*TASK INSTRUCTIONS*
What follows is a listing to be transcribed exactly.

*COLLECTED DATA*
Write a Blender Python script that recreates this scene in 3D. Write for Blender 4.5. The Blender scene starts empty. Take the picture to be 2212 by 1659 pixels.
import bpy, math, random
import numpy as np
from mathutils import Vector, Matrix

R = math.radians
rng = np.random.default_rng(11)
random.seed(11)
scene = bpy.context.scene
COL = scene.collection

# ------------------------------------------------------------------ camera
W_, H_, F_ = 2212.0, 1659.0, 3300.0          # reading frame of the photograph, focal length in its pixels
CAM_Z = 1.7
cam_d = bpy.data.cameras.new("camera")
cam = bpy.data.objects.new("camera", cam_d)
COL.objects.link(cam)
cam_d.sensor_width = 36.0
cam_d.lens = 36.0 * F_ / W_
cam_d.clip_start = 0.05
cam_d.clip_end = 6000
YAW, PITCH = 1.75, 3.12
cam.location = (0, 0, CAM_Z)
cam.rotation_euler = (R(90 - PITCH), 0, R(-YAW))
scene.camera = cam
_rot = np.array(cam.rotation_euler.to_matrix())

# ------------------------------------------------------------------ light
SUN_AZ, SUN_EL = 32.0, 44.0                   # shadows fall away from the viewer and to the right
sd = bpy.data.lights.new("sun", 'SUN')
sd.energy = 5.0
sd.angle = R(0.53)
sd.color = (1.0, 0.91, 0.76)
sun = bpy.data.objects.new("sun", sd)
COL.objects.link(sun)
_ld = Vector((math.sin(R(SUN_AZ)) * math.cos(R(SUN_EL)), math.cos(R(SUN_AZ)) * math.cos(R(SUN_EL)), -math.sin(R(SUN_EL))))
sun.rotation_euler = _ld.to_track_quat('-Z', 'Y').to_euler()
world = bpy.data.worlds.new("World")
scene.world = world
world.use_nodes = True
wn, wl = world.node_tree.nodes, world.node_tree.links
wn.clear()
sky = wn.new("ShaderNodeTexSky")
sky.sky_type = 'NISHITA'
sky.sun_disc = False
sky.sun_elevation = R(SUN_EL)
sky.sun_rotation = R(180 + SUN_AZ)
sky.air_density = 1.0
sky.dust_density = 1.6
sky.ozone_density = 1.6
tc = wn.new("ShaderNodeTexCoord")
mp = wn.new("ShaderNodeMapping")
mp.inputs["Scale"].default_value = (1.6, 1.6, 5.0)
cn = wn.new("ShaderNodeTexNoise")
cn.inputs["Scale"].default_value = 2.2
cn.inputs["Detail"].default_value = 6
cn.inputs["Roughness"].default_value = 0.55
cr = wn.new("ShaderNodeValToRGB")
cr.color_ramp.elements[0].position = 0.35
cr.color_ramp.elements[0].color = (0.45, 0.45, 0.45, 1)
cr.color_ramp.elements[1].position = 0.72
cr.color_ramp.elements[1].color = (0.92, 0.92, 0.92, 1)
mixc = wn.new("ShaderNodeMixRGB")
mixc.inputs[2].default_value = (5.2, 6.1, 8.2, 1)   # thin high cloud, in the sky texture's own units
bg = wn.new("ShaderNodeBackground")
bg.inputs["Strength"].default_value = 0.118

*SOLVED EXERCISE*
Write a Blender Python script that recreates this scene in 3D. Write for Blender 4.5. The Blender scene starts empty. Take the picture to be 2212 by 1659 pixels.
import bpy, math, random
import numpy as np
from mathutils import Vector, Matrix

R = math.radians
rng = np.random.default_rng(11)
random.seed(11)
scene = bpy.context.scene
COL = scene.collection

# ------------------------------------------------------------------ camera
W_, H_, F_ = 2212.0, 1659.0, 3300.0          # reading frame of the photograph, focal length in its pixels
CAM_Z = 1.7
cam_d = bpy.data.cameras.new("camera")
cam = bpy.data.objects.new("camera", cam_d)
COL.objects.link(cam)
cam_d.sensor_width = 36.0
cam_d.lens = 36.0 * F_ / W_
cam_d.clip_start = 0.05
cam_d.clip_end = 6000
YAW, PITCH = 1.75, 3.12
cam.location = (0, 0, CAM_Z)
cam.rotation_euler = (R(90 - PITCH), 0, R(-YAW))
scene.camera = cam
_rot = np.array(cam.rotation_euler.to_matrix())

# ------------------------------------------------------------------ light
SUN_AZ, SUN_EL = 32.0, 44.0                   # shadows fall away from the viewer and to the right
sd = bpy.data.lights.new("sun", 'SUN')
sd.energy = 5.0
sd.angle = R(0.53)
sd.color = (1.0, 0.91, 0.76)
sun = bpy.data.objects.new("sun", sd)
COL.objects.link(sun)
_ld = Vector((math.sin(R(SUN_AZ)) * math.cos(R(SUN_EL)), math.cos(R(SUN_AZ)) * math.cos(R(SUN_EL)), -math.sin(R(SUN_EL))))
sun.rotation_euler = _ld.to_track_quat('-Z', 'Y').to_euler()
world = bpy.data.worlds.new("World")
scene.world = world
world.use_nodes = True
wn, wl = world.node_tree.nodes, world.node_tree.links
wn.clear()
sky = wn.new("ShaderNodeTexSky")
sky.sky_type = 'NISHITA'
sky.sun_disc = False
sky.sun_elevation = R(SUN_EL)
sky.sun_rotation = R(180 + SUN_AZ)
sky.air_density = 1.0
sky.dust_density = 1.6
sky.ozone_density = 1.6
tc = wn.new("ShaderNodeTexCoord")
mp = wn.new("ShaderNodeMapping")
mp.inputs["Scale"].default_value = (1.6, 1.6, 5.0)
cn = wn.new("ShaderNodeTexNoise")
cn.inputs["Scale"].default_value = 2.2
cn.inputs["Detail"].default_value = 6
cn.inputs["Roughness"].default_value = 0.55
cr = wn.new("ShaderNodeValToRGB")
cr.color_ramp.elements[0].position = 0.35
cr.color_ramp.elements[0].color = (0.45, 0.45, 0.45, 1)
cr.color_ramp.elements[1].position = 0.72
cr.color_ramp.elements[1].color = (0.92, 0.92, 0.92, 1)
mixc = wn.new("ShaderNodeMixRGB")
mixc.inputs[2].default_value = (5.2, 6.1, 8.2, 1)   # thin high cloud, in the sky texture's own units
bg = wn.new("ShaderNodeBackground")
bg.inputs["Strength"].default_value = 0.118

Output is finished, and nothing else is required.